Sunday, November 30, 2008

Forrest Gander moves into fiction -- like a poem

Reading at the Vermont Studio Center on Saturday night, Forrest Gander -- poet of the South, but long in residence at Brown University, Rhode Island -- showered the space with new work from his ongoing collaboration with photographer Lucas Foglia. Foglia has been capturing images of utopian communities; with those images at his mind's eye, and full of words from the community members, Gander constructed "Moving Around for the Light: A Madrigal." Slight of build, dark haired and dressed in black, but with an open and lit face, Gander stood at the improvised podium and delivered the words with a rhythm and vibration that came as much from the lines on paper as from his right leg moving, his careful phrasing, the tension of the lines against the tension of the language. Eventually the spoken paragraphs of the communities began to separate into their own lines and fragments, and Gander braided them as if providing a new form in which lines appeared in a mysterious but powerful new sequence.

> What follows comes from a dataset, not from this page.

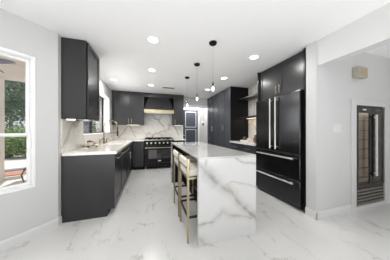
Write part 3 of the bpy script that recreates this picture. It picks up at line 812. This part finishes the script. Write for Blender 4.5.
for (x, y, lab) in lights:
    p = thing('ceiling_light', (x, y, 2.44), lab, 'ceiling light', 'recessed ceiling lights')
    MB().lathe((x, y, 2.4395), [(.082, 0), (.082, -.004), (.066, -.007), (.066, -.003), (.066, -.0005)], 28, closed=True).build('trim_ring', 'trim', p)
    MB().lathe((x, y, 2.4395), [(.065, -.0005), (.065, -.004), (.0, -.0045)], 28).build('diffuser', 'glow', p)
    d = bpy.data.lights.new('downlight', 'AREA'); d.shape = 'DISK'; d.size = .13; d.energy = 8.5; d.color = (1, .985, .96)
    o = bpy.data.objects.new('downlight_beam', d); COL.objects.link(o); o.location = (0, 0, -.012); o.parent = p
hl = thing('ceiling_light', (1.72, 5.84, 2.44), 'unseen flush light added in the entry ceiling to brighten the entry', 'ceiling light')  # fixture and its area light are added to brighten the entry
MB().lathe((1.72, 5.84, 2.4395), [(.14, 0), (.14, -.02), (.12, -.03)], 28).build('base', 'trim', hl)
MB().lathe((1.72, 5.84, 2.409), [(.12, 0), (.10, -.03), (0, -.04)], 28).build('diffuser', 'hallglow', hl)
d = bpy.data.lights.new('entry_fill', 'AREA'); d.shape = 'DISK'; d.size = .24; d.energy = 14
o = bpy.data.objects.new('entry_fill_beam', d); COL.objects.link(o); o.location = (0, 0, -.085); o.parent = hl
cv = thing('ceiling_vent', (.54, 4.36, 2.44), 'grey slatted air vent in the ceiling in front of the hood', 'vent')
vf = MB(); vf.box(.36, .72, 4.28, 4.30, 2.430, 2.4395); vf.box(.36, .72, 4.42, 4.44, 2.430, 2.4395); vf.box(.36, .38, 4.30, 4.42, 2.430, 2.4395); vf.box(.70, .72, 4.30, 4.42, 2.430, 2.4395)
vf.build('frame', 'white', cv)
vb = MB()
for i in range(6): vb.prism([(4.302 + i * .02, 2.438), (4.306 + i * .02, 2.438), (4.316 + i * .02, 2.429), (4.312 + i * .02, 2.429)], .38, .70, 0)
vb.build('slats', 'ventgrey', cv)
MB().box(.38, .70, 4.30, 4.42, 2.4382, 2.4395).build('duct_opening', 'greypanel', cv)
# entry keypad
kp = thing('wall_panel', (2.17, 6.09, 1.5), 'small dark keypad in a white frame on the bright entry wall right of the navy door', 'keypad')
MB(FE).box(2.165, 2.31, 0, .012, 1.38, 1.60).build('frame', 'white', kp, bevel=.002)
MB(FE).box(2.185, 2.29, .012, .016, 1.40, 1.53).build('screen', 'greypanel', kp, bevel=.001)

# ================================================================== OUTSIDE
gz = -.06
struct(MB().box(-14, -1.32, 2.6, 16, gz - .1, gz).build('ground', 'concrete', smooth=False))
struct(MB().prism([(-14, -4), (-3.5, -4), (-3.5, .45), (-1.32, 2.6), (-14, 2.6)], gz - .1, gz).build('ground_patio', 'concrete', smooth=False))


def oray(px, t):   # point on the ground plan seen through the garden window
    l = (px - 195) / 150
    return Vector((t * (math.sin(YAW) + l * math.cos(YAW)), t * (math.cos(YAW) - l * math.sin(YAW)), 0))


# paved band and a raised blue-grey strip beyond it
A_ = Vector((-3.05, 6.1, 0)); D_ = Vector((-.92, -.39, 0)).normalized(); N_ = Vector((D_.y, -D_.x, 0))
PB = frame((-1.9, 6.2, gz), D_, (-D_.y, D_.x, 0))
bp = MB(PB).box(-.6, 6, -.62, .0, .001, .03).build('paved_band', 'paver', smooth=False); struct(bp)
be = MB(PB).box(-.6, 6, -.95, -.66, .001, .05).build('blue_grey_strip', 'slate', smooth=False); struct(be)
# patio cover: post, beam and roof
pc = thing('patio_cover', (-3.4, 4.9, gz), 'beige stucco patio cover with a square post outside the garden window', 'patio cover')
PX = oray(4.6, 3.7)
fpc = frame((PX.x, PX.y, 0), Vector((-.925, -.38, 0)), Vector((-.38, .925, 0)))
MB(fpc).box(.09, .51, 0, .42, gz + .001, 2.55).build('post', 'stucco', pc, bevel=.01)
MB(fpc).box(-2.3, 3.0, 0, .42, 2.551, 2.95).build('beam', 'stucco', pc)
MB(fpc).box(-2.3, 3.0, -1.6, -.001, 2.87, 2.95).build('roof', 'stucco', pc)
# ceiling fan under the patio cover
FC = oray(-14, 2.3)
fn = thing('ceiling_fan', (FC.x, FC.y, 2.868), 'slate grey fan with leaf-shaped blades under the patio cover', 'ceiling fan')
MB().tube([(FC.x, FC.y, 2.868), (FC.x, FC.y, 2.34)], .014, 8).build('rod', 'fan', fn)
MB().lathe((FC.x, FC.y, 2.34), [(.03, 0), (.09, -.02), (.10, -.09), (.05, -.13)], 16).build('motor', 'fan', fn)
for i in range(3):
    a0 = -.31 + i * 2 * math.pi / 3
    mx = Matrix.Translation((FC.x, FC.y, 2.235)) @ Matrix.Rotation(a0, 4, 'Z') @ Matrix.Rotation(1.05, 4, 'X')
    b_ = MB(mx); poly = [(.06, 0)]
    for j in range(13):
        t = j / 12; poly.append((.06 + .40 * t, .012 + .115 * math.cos(t * math.pi / 2) ** .8))
    b_.prism(poly, -.006, .006).build('blade', 'fan', fn)


# trees and shrubs
def leaves(name, blobs, n, size, m, label, cat, trunk=None, group=None):
    base = blobs[0][0]
    t = thing(name, (base[0], base[1], gz), label, cat, group)
    L = MB()
    for _ in range(n):
        (c, r) = random.choice(blobs)
        dv = Vector((random.gauss(0, 1), random.gauss(0, 1), random.gauss(0, 1))).normalized() * (r * (random.random() ** .35))
        p = Vector(c) + Vector((dv.x, dv.y, dv.z * 1.1))
        if p.z < gz + .03: continue
        a = Vector((random.gauss(0, 1), random.gauss(0, 1), random.gauss(0, .6))).normalized(); b = a.orthogonal().normalized()
        s_ = size * random.uniform(.6, 1.3)
        L._add([p - a * s_, p + b * s_ * .4, p + a * s_, p - b * s_ * .4], [(0, 1, 2, 3)])
    L.build('foliage', m, t, smooth=False)
    tk = MB(); h = trunk or .5
    tk.tube([(base[0], base[1], gz), (base[0] + .05, base[1], h * .5), (base[0], base[1] + .04, h)], [.10, .08, .04], 8)
    tk.build('trunk', 'bark', t)
    return t


def around(px, t, z, r): p = oray(px, t); return ((p.x, p.y, z), r)


leaves('tree', [around(10, 8.2, 2.6, 1.25), around(19, 8.4, 2.9, 1.1), around(5, 8.5, 3.3, 1.1), around(26, 8.6, 3.6, 1.1), around(14, 8.6, 4.1, 1.2)], 9000, .085, 'leaf',
       'dark green leafy tree filling the upper garden window beyond the patio', 'tree', 2.4, 'garden trees')
leaves('shrub', [around(8, 6.9, .62, .62), around(16, 7.0, .72, .65), around(25, 7.0, .66, .62), around(31, 7.1, .6, .6)], 6000, .06, 'leaf2',
       'bright green rounded shrub low in the garden window under the dark tree', 'shrub', .8)
leaves('tree', [around(99, 8.6, 3.3, .7), around(103, 8.8, 3.0, .7), around(100, 8.8, 3.8, .6)], 5000, .08, 'leaf',
       'dark tree seen through the sink window', 'tree', 2.4, 'garden trees')
leaves('shrub', [around(96.5, 5.9, 1.31, .15), around(97, 5.9, .8, .16)], 900, .07, 'leaf',
       'small dark shrub before the pale garden wall, seen through the sink window', 'shrub', .9)
gw = MB(frame((*oray(88, 9.2).xy, 0), (1, 0, 0), (0, -1, 0)))
gw.box(.27, 1.4, 0, .2, gz, 1.9)
struct(gw.build('wall_garden', 'fence', smooth=False))
gs = MB(frame((*oray(88, 9.2).xy, 0), (1, 0, 0), (0, -1, 0))).box(-1.7, .265, .02, .18, gz, 1.9)
struct(gs.build('wall_garden_fence', 'slate', smooth=False))
# metal patio chair by the window
cp = oray(41, 3.62); cx, cy = cp.x, cp.y
pcx = thing('patio_chair', (cx, cy, gz), 'dark metal patio chair with curved legs outside the garden window', 'chair')
cmx = Matrix.Translation((cx, cy, gz)) @ Matrix.Rotation(math.radians(105), 4, 'Z')
MB(cmx).box(-.23, .23, -.23, .23, .40, .43).build('seat', 'fan', pcx, bevel=.01)
for sx_, sy_ in ((1, 1), (1, -1), (-1, 1), (-1, -1)):
    MB(cmx).tube([(sx_ * .21, sy_ * .21, .40), (sx_ * .27, sy_ * .24, .30), (sx_ * .235, sy_ * .225, .17), (sx_ * .20, sy_ * .21, .08), (sx_ * .25, sy_ * .24, .0)], [.014, .014, .013, .012, .012], 8).build('leg', 'fan', pcx)
bk = MB(cmx)
for x in (-.2, -.1, 0, .1, .2): bk.tube([(x, -.22, .43), (x, -.28, .8)], .009, 6)
bk.tube([(-.22, -.28, .8), (0, -.30, .84), (.22, -.28, .8)], .014, 8)
bk.build('backrest', 'fan', pcx)

S.cycles.max_bounces = 10
S.cycles.diffuse_bounces = 6
S.cycles.glossy_bounces = 4
S.cycles.transparent_max_bounces = 12
S.cycles.caustics_reflective = False
S.cycles.caustics_refractive = False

A quick dip into his newest poetry collection, EYE TO EYE, shook Gander -- he said they were still "too painful" to read aloud -- and he responded to an audience request for "Anniversary" (from SCIENCE AND STEEPLEFLOWER) by rendering the poem from the heart rather than from the page. A hand, a leg, a pause, again the tensions and ties.

Then Gander offered his very newest published work, his novel AS A FRIEND (New Directions, 2008). "I've written the world's smallest novel," he announced; "it took me twenty years to write." After noting how differently our culture treats fiction and poetry (this book has already captured a December review slot at the New York Times), he added, "Poetry is definitely -- it lives in the shadows. It's still the thing that feeds me the most." Inevitably, then, AS A FRIEND invests each word and line with significance. Set in the Ozarks of Arkansas, where Gander used to live, it offers three powerful characters and a death. After reading a portion from the book's center passage, Gander moved into the final section, "Sara's Tale," which he described as the most poetic portion of the book. It is in fact written in lines, and again, Gander separates strands from powerful cords -- those of love, loss, betrayal, lies, and underlying truths -- and rearranges their sequence until each strand shines as if it were a lock of hair, brushed, oiled, gleaming.